If enacted, the Pocan and Lee amendment would take us at or slightly below the amount authorized by Trump’s first NDAA, depending on how you control for inflation:
Problem
Their’s is a reasonable proposition, especially considering that the reductions exclude accounts that fund military personnel, pay civilian employee salary, and a DOD health program, so as to not mess with people’s livelihoods.
The problem is that there’s no indication that it will have sufficient votes behind it, at least for the moment.
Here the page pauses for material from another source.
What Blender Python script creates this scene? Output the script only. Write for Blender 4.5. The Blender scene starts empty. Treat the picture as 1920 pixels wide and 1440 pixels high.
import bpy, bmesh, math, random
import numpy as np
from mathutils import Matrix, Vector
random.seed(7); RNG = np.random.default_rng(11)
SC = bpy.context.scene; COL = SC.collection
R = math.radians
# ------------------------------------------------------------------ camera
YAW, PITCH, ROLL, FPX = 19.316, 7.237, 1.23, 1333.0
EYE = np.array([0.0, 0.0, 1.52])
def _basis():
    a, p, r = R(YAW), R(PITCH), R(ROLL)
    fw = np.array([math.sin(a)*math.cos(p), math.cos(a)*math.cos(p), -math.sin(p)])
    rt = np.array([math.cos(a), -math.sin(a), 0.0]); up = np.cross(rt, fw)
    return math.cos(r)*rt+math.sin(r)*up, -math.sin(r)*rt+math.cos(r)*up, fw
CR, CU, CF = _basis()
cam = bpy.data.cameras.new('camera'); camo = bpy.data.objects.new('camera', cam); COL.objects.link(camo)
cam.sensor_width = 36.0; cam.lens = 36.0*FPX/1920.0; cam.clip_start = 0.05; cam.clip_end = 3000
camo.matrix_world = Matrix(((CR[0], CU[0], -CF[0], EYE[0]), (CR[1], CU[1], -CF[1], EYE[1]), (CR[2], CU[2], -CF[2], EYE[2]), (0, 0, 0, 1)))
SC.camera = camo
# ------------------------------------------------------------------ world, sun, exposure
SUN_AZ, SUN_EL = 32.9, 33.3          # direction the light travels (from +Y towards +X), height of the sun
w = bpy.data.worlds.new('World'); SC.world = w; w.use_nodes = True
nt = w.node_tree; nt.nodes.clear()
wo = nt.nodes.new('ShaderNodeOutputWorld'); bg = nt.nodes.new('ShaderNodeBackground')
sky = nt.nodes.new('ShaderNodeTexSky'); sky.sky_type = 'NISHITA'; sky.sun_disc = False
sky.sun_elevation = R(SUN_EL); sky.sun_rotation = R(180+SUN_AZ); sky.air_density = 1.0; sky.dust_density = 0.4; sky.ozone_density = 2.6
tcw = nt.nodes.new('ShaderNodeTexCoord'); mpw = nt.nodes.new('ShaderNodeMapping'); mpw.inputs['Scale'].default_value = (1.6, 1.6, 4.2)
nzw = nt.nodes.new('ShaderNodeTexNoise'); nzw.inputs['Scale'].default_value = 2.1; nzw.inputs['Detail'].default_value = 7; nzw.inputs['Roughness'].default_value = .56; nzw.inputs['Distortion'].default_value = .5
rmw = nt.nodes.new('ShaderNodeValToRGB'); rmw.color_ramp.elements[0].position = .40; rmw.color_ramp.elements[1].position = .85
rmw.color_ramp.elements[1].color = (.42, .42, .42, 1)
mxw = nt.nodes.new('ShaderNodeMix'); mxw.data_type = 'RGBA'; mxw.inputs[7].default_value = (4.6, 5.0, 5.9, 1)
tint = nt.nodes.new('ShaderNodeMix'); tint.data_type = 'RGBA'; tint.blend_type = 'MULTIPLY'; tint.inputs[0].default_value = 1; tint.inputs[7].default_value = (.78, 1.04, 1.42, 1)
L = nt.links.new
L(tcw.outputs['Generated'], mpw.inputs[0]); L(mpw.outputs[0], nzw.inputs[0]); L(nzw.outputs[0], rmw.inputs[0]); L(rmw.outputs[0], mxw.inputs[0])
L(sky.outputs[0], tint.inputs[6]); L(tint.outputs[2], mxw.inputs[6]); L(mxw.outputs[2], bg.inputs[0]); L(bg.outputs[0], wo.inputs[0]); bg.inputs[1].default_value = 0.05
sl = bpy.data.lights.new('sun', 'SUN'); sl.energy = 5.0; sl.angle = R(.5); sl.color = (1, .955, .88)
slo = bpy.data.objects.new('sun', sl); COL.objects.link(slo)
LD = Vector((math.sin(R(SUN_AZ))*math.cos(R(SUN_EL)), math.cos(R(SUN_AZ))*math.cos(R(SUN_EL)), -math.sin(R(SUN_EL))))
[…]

For example, only 23 members signed on to this letter calling on Biden to invest the savings from withdrawing from Afghanistan withdrawal into social programs (and not back into the Pentagon).
Pocan, Lee, and other congressional progressives must team up with activists to get (considerably more) members on board with cutting down the budget for force projection.
Solution
Aside from the members who supported the same amendment last year, this recruitment effort should primarily target members who have a history of voting against military budgets, especially during the Trump administration because Biden’s budget is basically an extension of that. That part’s obvious.
Less obvious is consideration of how much campaign cash members receive from military contractors. Sludge found House Democrats who voted against the same amendment last year took 3.4x more money from military contractors than those who supported it. A similar study by SPRI and Left Flank Vets found the same thing going on in the Senate.
Zero Republicans voted for it in either chamber. The same might happen this time around. But if we’re getting any votes from Republicans and more votes from Democrats, they’re most likely going to come from the bottom quartile of military industry cash recipients, so let’s go after them. These members are the ones who will be most likely to be willing to break away from the pack, based on the available data:
^Methodology for this chart: I took 364 active House members and looked at how they voted on NDAAs over the last four years and compared it to how much each member took from military contractors during the previous election cycle (so for the 2018/2019 NDAA votes I looked at campaign finance data for the 2017-2018 election cycle; for the 2020/2021 NDAA votes I referred to 2019-2020 election data). For each NDAA vote, I excluded members who either 1) didn’t vote on the bill, or 2) didn’t have any corresponding campaign cash data available.